Mr Barnier also called for the long-term retention of EU subsidies for farmers in an effort to maintain food production to combat an era of rising food prices and food shortages. “It’s not just Irish or French farmers that are under threat – it is all European agriculture,” he told The Irish Times at a conference on rising food prices in Paris. “We need a balanced accord but for the moment there aren’t the conditions there in the WTO talks.”
He said other trading blocs had made little movement in the negotiations on lowering tariffs on nonagriculture goods and services in return for pledges already offered by the EU to lower tariffs on agricultural imports. The first losers from a bad WTO deal would be the least developed African countries, which can trade with the EU without the imposition of any tariffs on products imported into the Union. “There is a great risk of destabilisation in the food markets in case of a bad agreement . . . If we abolish export tariffs for the rest of the world then Africa will be the first to suffer.”
Mr Barnier said EU agricultural subsidies should be retained in the long term to counteract the sharp rises in food prices and the risk of food shortages in the future. “In the next 40 years we will need to double food production to feed a world population of about nine billion people,” he said, adding that subsidies could ensure production.
France is one of several EU states, including Ireland, that has expressed serious concern at the negotiating tactics of EU trade commissioner Peter Mandelson.

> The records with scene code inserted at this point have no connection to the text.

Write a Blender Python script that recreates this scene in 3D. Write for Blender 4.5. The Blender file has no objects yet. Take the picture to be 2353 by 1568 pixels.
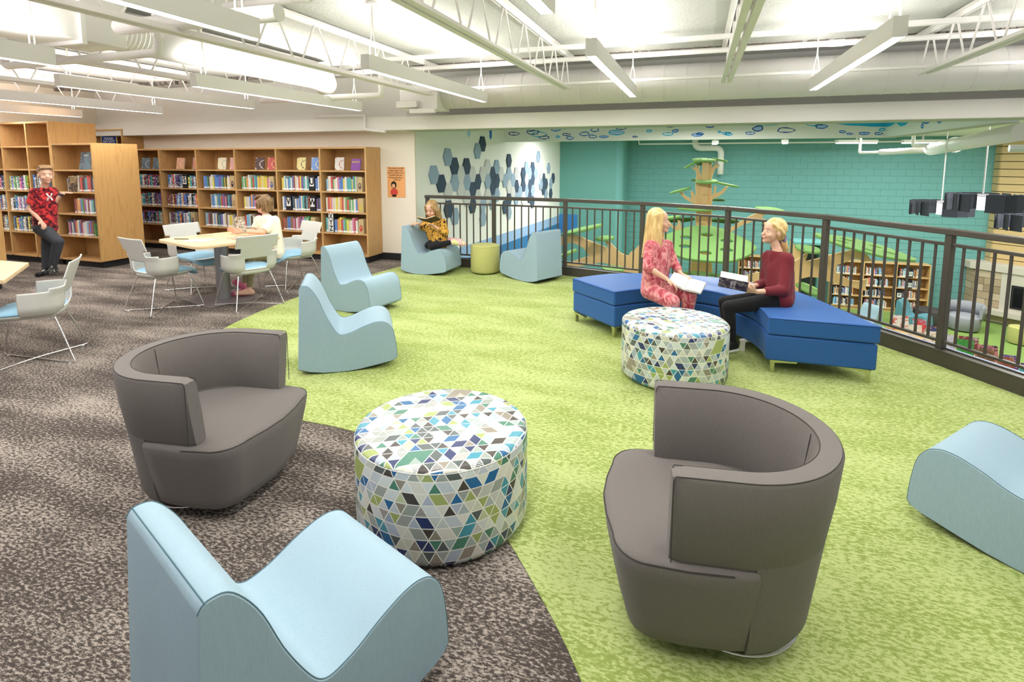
import bpy, bmesh, math, random
from mathutils import Vector, Matrix, Euler
S = bpy.context.scene
COL = S.collection
R = math.radians
rnd = random.Random(7)

# ---------------------------------------------------------------- camera
cd = bpy.data.cameras.new('camera'); cam = bpy.data.objects.new('camera', cd); COL.objects.link(cam)
cam.location = (0, 0, 1.65); cam.rotation_euler = (R(90 - 6.6), 0, R(18.9))
cd.sensor_fit = 'HORIZONTAL'; cd.sensor_width = 36; cd.lens = 1246 / 2353 * 36; cd.shift_y = -270 / 2353
cd.clip_start = 0.05; cd.clip_end = 100
S.camera = cam
# ---------------------------------------------------------------- world, exposure
w = bpy.data.worlds.new('world'); S.world = w; w.use_nodes = True
w.node_tree.nodes['Background'].inputs[0].default_value = (1, 0.98, 0.95, 1)
w.node_tree.nodes['Background'].inputs[1].default_value = 0.5
S.view_settings.view_transform = 'Standard'; S.view_settings.look = 'None'
S.view_settings.exposure = 0.0; S.view_settings.gamma = 1.0; S.view_settings.use_curve_mapping = False
LAMP_DOWN = 29.0; LAMP_UP = 34.0; LOWER = 165.0

def area(name, loc, rot, sx, sy, power, col=(1, .98, .95), parent=None):
    l = bpy.data.lights.new(name, 'AREA'); l.shape = 'RECTANGLE'; l.size = sx; l.size_y = sy
    l.energy = power; l.color = col
    o = bpy.data.objects.new(name, l); COL.objects.link(o); o.location = loc; o.rotation_euler = rot
    o.parent = parent
    return o

# ---------------------------------------------------------------- materials
MATS = {}
def mat(name, col, rough=.6, metal=0, spec=.3, emit=None, es=0, bump=0, bscale=200, sheen=0):
    if name in MATS: return MATS[name]
    m = bpy.data.materials.new(name); m.use_nodes = True; nt = m.node_tree
    b = nt.nodes['Principled BSDF']
    b.inputs['Base Color'].default_value = (*col, 1); b.inputs['Roughness'].default_value = rough
    b.inputs['Metallic'].default_value = metal; b.inputs['Specular IOR Level'].default_value = spec
    if sheen: b.inputs['Sheen Weight'].default_value = sheen
    if emit: b.inputs['Emission Color'].default_value = (*emit, 1); b.inputs['Emission Strength'].default_value = es
    if bump:
        n = nt.nodes.new('ShaderNodeTexNoise'); n.inputs['Scale'].default_value = bscale; n.inputs['Detail'].default_value = 4
        t = nt.nodes.new('ShaderNodeTexCoord'); nt.links.new(t.outputs['Object'], n.inputs['Vector'])
        u = nt.nodes.new('ShaderNodeBump'); u.inputs['Strength'].default_value = bump; u.inputs['Distance'].default_value = .01
        nt.links.new(n.outputs['Fac'], u.inputs['Height']); nt.links.new(u.outputs[0], b.inputs['Normal'])
    MATS[name] = m; return m

class NT:
    def __init__(s, m): s.m = m; s.t = m.node_tree; s.b = s.t.nodes['Principled BSDF']
    def n(s, typ, **kw):
        x = s.t.nodes.new('ShaderNode' + typ)
        for k, v in kw.items(): setattr(x, k, v)
        return x
    def l(s, a, b): s.t.links.new(a, b)
    def put(s, sock, v):
        if isinstance(v, bpy.types.NodeSocket): s.l(v, sock)
        else: sock.default_value = v
    def M(s, op, a, b=0.0, c=None):
        x = s.n('Math', operation=op); s.put(x.inputs[0], a); s.put(x.inputs[1], b)
        if c is not None: s.put(x.inputs[2], c)
        return x.outputs[0]
    def coord(s, kind='Object', scale=(1, 1, 1), rot=(0, 0, 0)):
        t = s.n('TexCoord'); mp = s.n('Mapping'); mp.inputs['Scale'].default_value = scale; mp.inputs['Rotation'].default_value = rot
        s.l(t.outputs[kind], mp.inputs[0]); return mp.outputs[0]
    def noise(s, vec, scale, detail=3, rough=.5, dist=0):
        x = s.n('TexNoise'); s.l(vec, x.inputs['Vector']); x.inputs['Scale'].default_value = scale
        x.inputs['Detail'].default_value = detail; x.inputs['Roughness'].default_value = rough; x.inputs['Distortion'].default_value = dist
        return x.outputs['Fac']
    def ramp(s, fac, stops, interp='LINEAR'):
        x = s.n('ValToRGB'); cr = x.color_ramp; cr.interpolation = interp
        while len(cr.elements) < len(stops): cr.elements.new(.5)
        for e, (p, c) in zip(cr.elements, stops): e.position = p; e.color = (*c, 1)
        s.put(x.inputs[0], fac); return x.outputs[0]
    def mix(s, fac, a, b):
        x = s.n('Mix', data_type='RGBA'); s.put(x.inputs[0], fac)
        for sk, v in ((x.inputs[6], a), (x.inputs[7], b)):
            s.put(sk, v if isinstance(v, bpy.types.NodeSocket) else (*v, 1))
        return x.outputs[2]
    def bump(s, h, st=.3, dist=.01):
        u = s.n('Bump'); u.inputs['Strength'].default_value = st; u.inputs['Distance'].default_value = dist
        s.l(h, u.inputs['Height']); s.l(u.outputs[0], s.b.inputs['Normal'])
    def color(s, c): s.l(c, s.b.inputs['Base Color'])

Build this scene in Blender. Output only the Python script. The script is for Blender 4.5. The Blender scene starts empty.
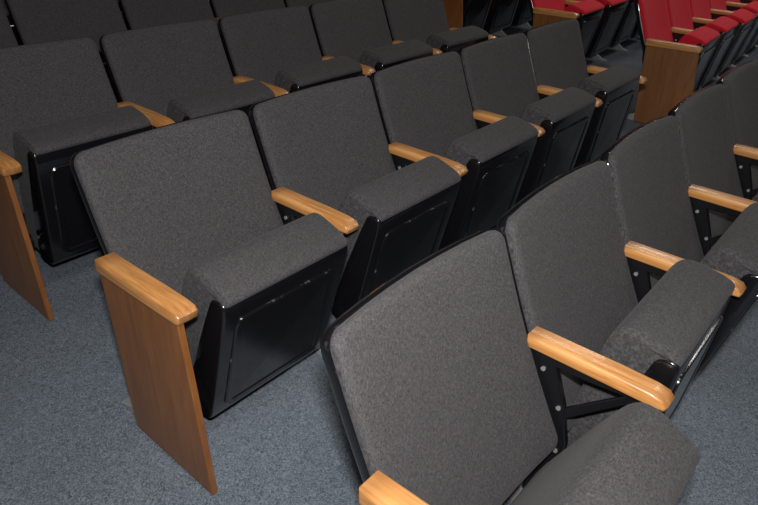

He is proposing deep cuts in EU agricultural import tariffs to persuade other trade blocs such as India and Brazil to agree to open their markets to European industrial goods and services.
Paris has organised an emergency meeting of trade commissioners on July 18th in Brussels to discuss a final week of WTO talks planned for the week beginning July 21st. Mr Mandelson is likely to come under heavy pressure there for offering too many concessions in the agricultural area.
Fine Gael MEP Mairead McGuinness, who attended yesterday’s conference, said the proposals already on the table from the EU would have serious consequences for the beef and milk sectors in Ireland. But several EU states that favour reducing agricultural subsidies within the EU and promoting free trade are supporting Mr Mandelson and want to conclude the Doha round of WTO talks.